Not really. The MAC is already encrypted as part of GCM mode. Encrypting the IV just hides it, decryption of the message still requires the key.

More specifically would this prevent someone from exploiting the accidental use of a duplicate IV with the same key?

No, the person encrypting the message is the one that would duplicate the IV, the attacker does not necessarily need to know what the IV is to recover, they do not need to know the MAC either. There may be more work, but they dont have to attack the entire message, just a few bytes to see if something is off.

If you duplicate an IV with a different message, the AES(IV|MAC) result will be different and since the IV and MAC are not visible in plaintext they can't be used by the attacker... right?

Correct.. unless you do it wrong, then it can be much EASIER for the attacker, but once again since the attacker does not have the key, they are not likely to use these anyway for plaintext recovery. MAC forgery attacks are different, and an additional layer of encryption on the MAC may help thwart these.

Other than costing a little bit of extra CPU does this help security?

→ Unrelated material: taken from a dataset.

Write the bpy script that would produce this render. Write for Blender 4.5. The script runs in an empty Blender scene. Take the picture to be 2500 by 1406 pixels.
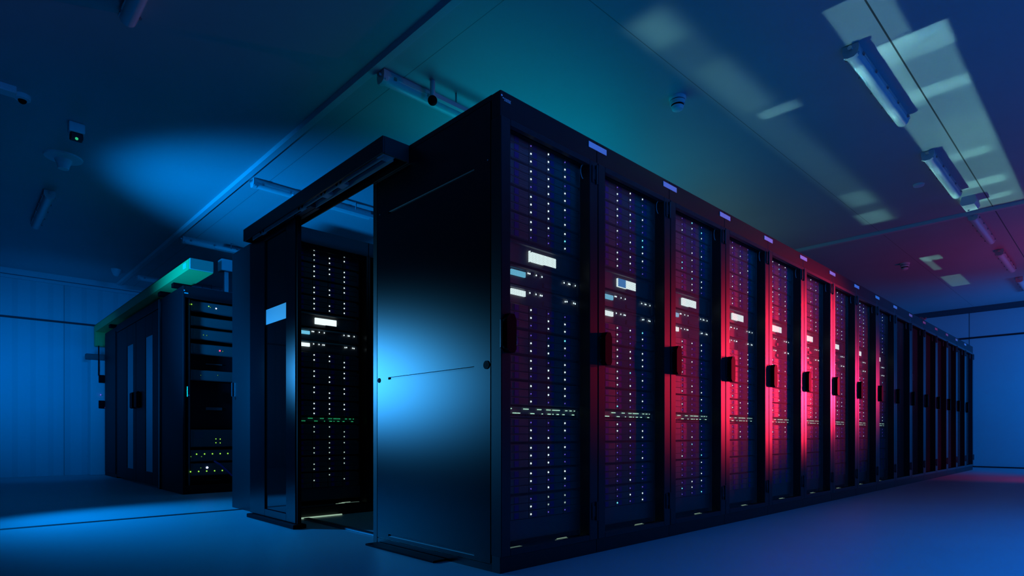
import bpy, bmesh, math, random
from math import pi, sin, cos, radians
from mathutils import Matrix, Vector

random.seed(11)
scn = bpy.context.scene
COL = scn.collection

# ------------------------------------------------------------------ materials
def new_mat(name):
    m = bpy.data.materials.new(name)
    m.use_nodes = True
    nt = m.node_tree
    return m, nt, nt.nodes['Principled BSDF']

def pbr(name, col, rough=0.5, metal=0.0, spec=0.5, bump=0.0, bscale=200.0):
    m, nt, b = new_mat(name)
    b.inputs['Base Color'].default_value = (*col, 1)
    b.inputs['Roughness'].default_value = rough
    b.inputs['Metallic'].default_value = metal
    b.inputs['Specular IOR Level'].default_value = spec
    if bump:
        tc = nt.nodes.new('ShaderNodeTexCoord')
        n = nt.nodes.new('ShaderNodeTexNoise'); n.inputs['Scale'].default_value = bscale
        bp = nt.nodes.new('ShaderNodeBump'); bp.inputs['Strength'].default_value = bump
        bp.inputs['Distance'].default_value = 0.002
        nt.links.new(tc.outputs['Object'], n.inputs['Vector'])
        nt.links.new(n.outputs['Fac'], bp.inputs['Height'])
        nt.links.new(bp.outputs['Normal'], b.inputs['Normal'])
    return m

def emit(name, col, s):
    m, nt, b = new_mat(name)
    b.inputs['Base Color'].default_value = (0.02, 0.02, 0.02, 1)
    b.inputs['Emission Color'].default_value = (*col, 1)
    b.inputs['Emission Strength'].default_value = s
    return m

def mth(nt, op, a, b=None, c=None):
    n = nt.nodes.new('ShaderNodeMath'); n.operation = op
    for i, v in enumerate((a, b, c)):
        if v is None: continue
        if isinstance(v, (int, float)): n.inputs[i].default_value = v
        else: nt.links.new(v, n.inputs[i])
    return n.outputs[0]

def satin(name, col, rough, ior=1.5):
    """powder-coated sheet metal: dark diffuse base under a Beckmann gloss"""
    m = bpy.data.materials.new(name); m.use_nodes = True; nt = m.node_tree
    nt.nodes.remove(nt.nodes['Principled BSDF'])
    d = nt.nodes.new('ShaderNodeBsdfDiffuse'); d.inputs[0].default_value = (*col, 1)
    g = nt.nodes.new('ShaderNodeBsdfGlossy'); g.distribution = 'BECKMANN'
    g.inputs['Color'].default_value = (1, 1, 1, 1); g.inputs['Roughness'].default_value = rough
    f = nt.nodes.new('ShaderNodeFresnel'); f.inputs[0].default_value = ior
    x = nt.nodes.new('ShaderNodeMixShader')
    nt.links.new(f.outputs[0], x.inputs[0]); nt.links.new(d.outputs[0], x.inputs[1]); nt.links.new(g.outputs[0], x.inputs[2])
    nt.links.new(x.outputs[0], nt.nodes['Material Output'].inputs[0])
    return m

M = {}
M['black'] = pbr('black_powder_coat', (0.006, 0.007, 0.009), 0.36)
M['panel'] = satin('black_side_panel_paint', (0.003, 0.004, 0.006), 0.35)
M['leaf'] = satin('sliding_door_paint', (0.003, 0.004, 0.006), 0.285)
M['stile'] = satin('dark_grey_door_paint', (0.026, 0.027, 0.031), 0.42, 1.36)
M['inside'] = pbr('rack_interior_black', (0.006, 0.006, 0.008), 0.7, 0, 0.2)
M['gear'] = pbr('server_dark_grey', (0.12, 0.112, 0.112), 0.5, 0, 0.3)
M['bay'] = pbr('drive_carrier_grey', (0.13, 0.12, 0.12), 0.45, 0, 0.35)
M['ear'] = pbr('server_ear_grey', (0.10, 0.11, 0.13), 0.5, 0.2, 0.5)
M['latch'] = pbr('drive_latch_blue', (0.025, 0.015, 0.26), 0.5, 0, 0.3)
M['dull'] = pbr('handle_black', (0.004, 0.004, 0.006), 0.6, 0, 0.06)
M['farblack'] = pbr('far_rack_black', (0.008, 0.009, 0.012), 0.55, 0, 0.16)
M['chrome'] = pbr('chrome', (0.75, 0.75, 0.78), 0.22, 1.0)
M['steel'] = pbr('brushed_steel', (0.35, 0.36, 0.40), 0.3, 0.9)
M['paper'] = pbr('white_paper', (0.95, 0.95, 0.95), 0.6)
M['plate'] = pbr('pale_label_plate', (0.80, 0.82, 0.85), 0.5)
M['white'] = pbr('white_plastic', (0.85, 0.86, 0.87), 0.4)
M['lamp_body'] = pbr('lamp_grey_body', (0.62, 0.64, 0.66), 0.45)
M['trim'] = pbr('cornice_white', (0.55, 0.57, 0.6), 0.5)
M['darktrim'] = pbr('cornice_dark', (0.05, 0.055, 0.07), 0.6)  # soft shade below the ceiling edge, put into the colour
M['strip'] = pbr('ceiling_joint_profile', (0.62, 0.64, 0.66), 0.45)
M['conduit'] = pbr('conduit_dark', (0.012, 0.013, 0.016), 0.5)
M['tray'] = pbr('yellow_cable_duct', (0.45, 0.62, 0.16), 0.5)
M['trayend'] = pbr('cream_end_cap', (0.66, 0.58, 0.40), 0.6)
M['glass'] = pbr('dark_door_glass', (0.004, 0.005, 0.006), 0.04, 0, 0.6)
M['cable'] = pbr('grey_cable', (0.25, 0.27, 0.3), 0.5)
M['bluecable'] = pbr('blue_cable', (0.06, 0.10, 0.5), 0.45)
M['grilleplate'] = pbr('perforated_floor_plate', (0.10, 0.12, 0.11), 0.5)
M['led'] = emit('status_light_white', (0.72, 0.93, 1.0), 1.9)
M['led_cyan'] = emit('status_light_cyan', (0.15, 0.75, 0.95), 2.2)
M['led_dim'] = emit('status_light_violet', (0.16, 0.10, 0.75), 1.2)
M['led_grey'] = emit('status_light_grey', (0.55, 0.75, 0.7), 0.9)
M['port'] = emit('port_light_mint', (0.55, 1.0, 0.78), 1.1)
M['port_green'] = emit('port_light_green', (0.03, 0.55, 0.22), 0.9)
M['lime'] = emit('indicator_lime', (0.30, 0.75, 0.06), 1.4)
M['limedim'] = emit('indicator_lime_dim', (0.10, 0.28, 0.04), 0.8)
M['bluelamp'] = emit('indicator_ice_blue', (0.45, 0.6, 1.0), 6.0)
M['redlamp'] = emit('indicator_red', (1.0, 0.05, 0.14), 2.2)
M['screen'] = emit('screen_white', (0.72, 0.90, 0.90), 1.25)
M['screen_cyan'] = emit('screen_pale_blue', (0.14, 0.52, 0.74), 1.0)
M['screen_half'] = emit('screen_half_blue', (0.05, 0.22, 0.52), 1.0)
M['slot'] = emit('light_from_below_slot', (0.55, 0.85, 0.62), 0.55)  # emission in place of aisle light leaking through rack gaps
M['slot_dim'] = emit('light_from_below_dim', (0.30, 0.52, 0.42), 0.22)

# translucent lamp diffuser
m, nt, b = new_mat('lamp_diffuser')
b.inputs['Base Color'].default_value = (0.78, 0.80, 0.82, 1)
b.inputs['Roughness'].default_value = 0.22
b.inputs['Specular IOR Level'].default_value = 0.6
M['diffuser'] = m

# perforated steel door mesh: hexagonal round holes
def mesh_material(name='perforated_door_mesh', p=0.0060, r=0.0028):
    m, nt, b = new_mat(name)
    b.inputs['Base Color'].default_value = (0.21, 0.19, 0.19, 1)
    b.inputs['Roughness'].default_value = 0.6
    b.inputs['Specular IOR Level'].default_value = 0.1
    tc = nt.nodes.new('ShaderNodeTexCoord')
    sp = nt.nodes.new('ShaderNodeSeparateXYZ')
    nt.links.new(tc.outputs['Object'], sp.inputs[0])
    X, Z = sp.outputs[0], sp.outputs[2]
    q = p * 0.8660254 * 2
    def d2(off):
        u = mth(nt, 'FRACT', mth(nt, 'ADD', mth(nt, 'DIVIDE', X, p), off))
        v = mth(nt, 'FRACT', mth(nt, 'ADD', mth(nt, 'DIVIDE', Z, q), off))
        u = mth(nt, 'MULTIPLY', mth(nt, 'SUBTRACT', u, 0.5), p)
        v = mth(nt, 'MULTIPLY', mth(nt, 'SUBTRACT', v, 0.5), q)
        return mth(nt, 'ADD', mth(nt, 'MULTIPLY', u, u), mth(nt, 'MULTIPLY', v, v))
    hole = mth(nt, 'LESS_THAN', mth(nt, 'MINIMUM', d2(0.0), d2(0.5)), r * r)
    tr = nt.nodes.new('ShaderNodeBsdfTransparent')
    mx = nt.nodes.new('ShaderNodeMixShader')
    nt.links.new(hole, mx.inputs[0]); nt.links.new(b.outputs[0], mx.inputs[1]); nt.links.new(tr.outputs[0], mx.inputs[2])
    nt.links.new(mx.outputs[0], nt.nodes['Material Output'].inputs[0])
    return m
M['mesh'] = mesh_material()

# ceiling: pale metal panels with dark joints along X every 0.97 m and one along Y
def lines_mask(nt, coord, start, step, half):
    f = mth(nt, 'FRACT', mth(nt, 'ADD', mth(nt, 'DIVIDE', mth(nt, 'SUBTRACT', coord, start), step), 0.5))
    d = mth(nt, 'MULTIPLY', mth(nt, 'ABSOLUTE', mth(nt, 'SUBTRACT', f, 0.5)), step)
    return mth(nt, 'LESS_THAN', d, half)

def surface(name, col, rough, setup, dark=0.12, bump=0.02, spec=0.5):
    m, nt, b = new_mat(name)
    tc = nt.nodes.new('ShaderNodeTexCoord'); sp = nt.nodes.new('ShaderNodeSeparateXYZ')
    nt.links.new(tc.outputs['Object'], sp.inputs[0])
    n = nt.nodes.new('ShaderNodeTexNoise'); n.inputs['Scale'].default_value = 2.2; n.inputs['Detail'].default_value = 5
    nt.links.new(tc.outputs['Object'], n.inputs['Vector'])
    rp = nt.nodes.new('ShaderNodeMapRange'); rp.inputs[3].default_value = 0.92; rp.inputs[4].default_value = 1.05
    nt.links.new(n.outputs['Fac'], rp.inputs[0])
    mask = setup(nt, sp.outputs)
    k = mth(nt, 'MULTIPLY', rp.outputs[0], mth(nt, 'SUBTRACT', 1.0, mth(nt, 'MULTIPLY', mask, 1 - dark)))
    vm = nt.nodes.new('ShaderNodeVectorMath'); vm.operation = 'SCALE'
    vm.inputs[0].default_value = col; nt.links.new(k, vm.inputs['Scale'])
    nt.links.new(vm.outputs[0], b.inputs['Base Color'])
    b.inputs['Roughness'].default_value = rough
    b.inputs['Specular IOR Level'].default_value = spec
    if bump:
        f = nt.nodes.new('ShaderNodeTexNoise'); f.inputs['Scale'].default_value = 300
        nt.links.new(tc.outputs['Object'], f.inputs['Vector'])
        bp = nt.nodes.new('ShaderNodeBump'); bp.inputs['Strength'].default_value = bump; bp.inputs['Distance'].default_value = 0.003
        nt.links.new(f.outputs['Fac'], bp.inputs['Height']); nt.links.new(bp.outputs['Normal'], b.inputs['Normal'])
    return m

M['ceiling'] = surface('ceiling_metal_panels', (0.50, 0.52, 0.54), 0.45,
    lambda nt, s: mth(nt, 'MAXIMUM', lines_mask(nt, s[1], -0.85, 40.0, 0.0045), mth(nt, 'MULTIPLY', mth(nt, 'MAXIMUM', lines_mask(nt, s[1], 0.12, 40.0, 0.003), lines_mask(nt, s[0], 0.41, 40.0, 0.003)), 0.55)))
M['floor'] = surface('floor_grey_vinyl', (0.46, 0.48, 0.50), 0.5,
    lambda nt, s: lines_mask(nt, s[1], 2.93, 60.0, 0.036), dark=0.03, bump=0.05)
def wall_ribs(nt, c, step, half, joint):
    a = lines_mask(nt, c, 0.0, step, half)
    return mth(nt, 'MAXIMUM', mth(nt, 'MULTIPLY', a, 0.09), mth(nt, 'MULTIPLY', lines_mask(nt, c, joint, 1.15, 0.006), 0.55))
M['wall_l'] = surface('wall_ribbed_panels', (0.52, 0.54, 0.57), 0.45, lambda nt, s: wall_ribs(nt, s[0], 0.19, 0.03, -0.42))
M['wall_dark'] = pbr('wall_dark_paint', (0.03, 0.032, 0.036), 0.7)
M['wall_r'] = surface('wall_smooth_panels', (0.52, 0.54, 0.57), 0.5, lambda nt, s: mth(nt, 'MULTIPLY', lines_mask(nt, s[1], 0.2, 1.15, 0.008), 0.8), bump=0.25)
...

Hiding the IV may add security, but no more so than hiding the key to the message... which is done by default.

Am I missing something? This feels too simple to be novel.

Imagine how an attacker would go about attacking the ciphertext if they did not know the IV or MAC for any message, but they did know that you are using a modified mode specifically because there is a higher chance that you are reusing the IV. There are also schemes that are 1 pass which are nonce reuse resistant, some faster than others.

There are 2 solutions to the problem you are looking to address.
Don't reuse the nonce, there are many ways to guarantee uniqueness.
Use a different mode, there are many to choose from.